Rabbimizin eserlerine bakarak öğreneceğimiz ne kadar çok şey var! Yaratılan her şeyde bir maksat mevcut. Allah, kâinatı Kendini tanıttırmak ve sevdirmek için yaratmış, yeryüzünü Rahmanî bir sofra gibi kurmuş, insanı da o sofranın şeref misafiri yapmış.
Biz bu dünyaya öğrenmek, gelişmek, aklımızı kullanıp kendimize bir yol haritası çizmek için gelmişiz. Ne bahtiyardır aklını doğru kullanıp takip etmesi gereken yolu bulabilenlere! İnsan küçük bir dünya iken, koskoca bir dünyada yaşamaya gelmiş. Yollarda kalmasın diye Mevla ona rehberler göndermiş. Canlı ve cansız her şeyi insana hizmet ettirmiş.
Ne yazık ki bazen insan görmesi gerekenleri göremiyor.
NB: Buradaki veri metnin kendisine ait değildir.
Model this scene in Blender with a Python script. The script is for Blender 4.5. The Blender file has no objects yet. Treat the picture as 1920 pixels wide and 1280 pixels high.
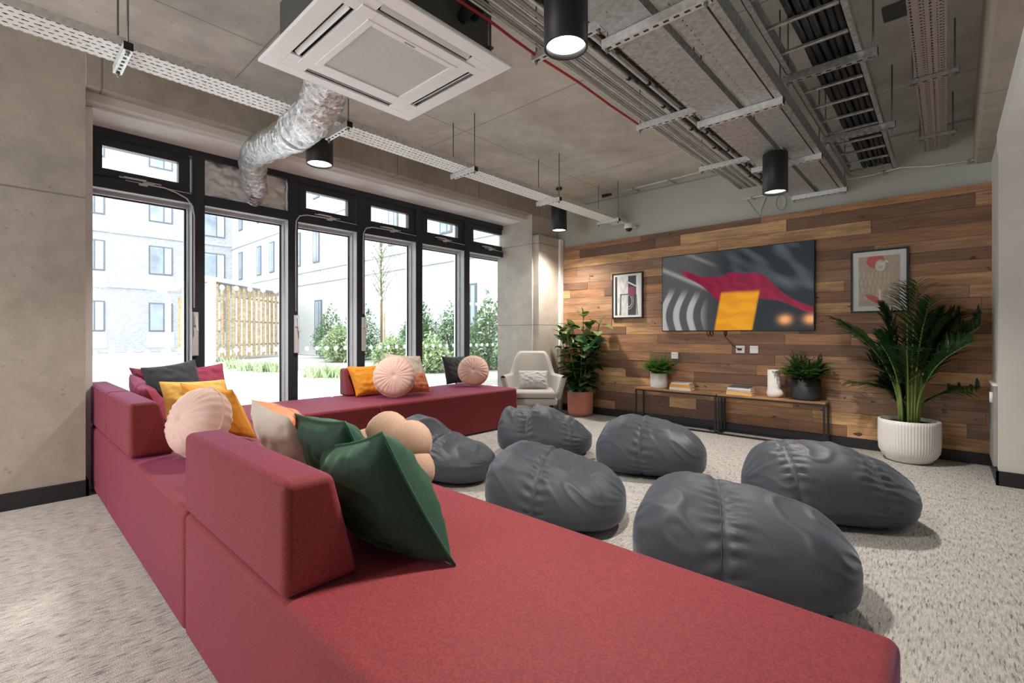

Gözlerini kapatıp gördüğü şeyleri hissetmesi, eşyanın hakikatini algılamasına daha çok yardımcı olabiliyor. Öyleyse şimdi kapatalım gözlerimizi ve dinleyelim. Rüzgârın yapraklar arasındaki gezintisine kulak verelim. Bakın, bir balarısı geçti, sakince dinleyim. Böcekler bize şarkı söylüyorlar. Dalgalar, kıyıyla şakalaşıp oyun oynuyor.
Hissedelim şimdi dinlediklerimizi. Ruhumuzun derinliklerine çekip hissedelim. Ne çok sır var, mevcudat ne çok şey anlatıyor bize. Beraber yaşayabilmeyi anlatıyor; incitmeden, kırmadan, kimseye zarar vermeden, beraber yaşayabilmeyi anlatıyor. Sadece anlatmakla kalmıyor, yaşayarak da gösteriyorlar bize. Bu kadar çok şeyin arasındaki ritmi ve âhengi görmemek mümkün mü? Malikü’l-Mülk’ün kusursuz düzeni insanda haşyet uyandırıyor. Her şey öyle bir intizam ile inşa edilmiş ki görüp de şükretmemek, hayretler içinde kalmamak mümkün değil.
Şimdi oturup düşünelim. Neden kendi cinsimiz olan insanlarla yaşayamıyoruz? Onlar da bizim gibi duygulara sahip. Onları da anlamaya çalışmamız gerekmiyor mu?
Kavga çıkarmamak, farklılıklarına saygı duymak ve ders almak insan haysiyetine daha çok yakışıyor.
Gelin bize benzemeyenlere kızmayalım, farklılıkları kabul edelim. Kardeşçe, barış içinde yaşamayı deneyelim. Zor olmadığını göreceğiz.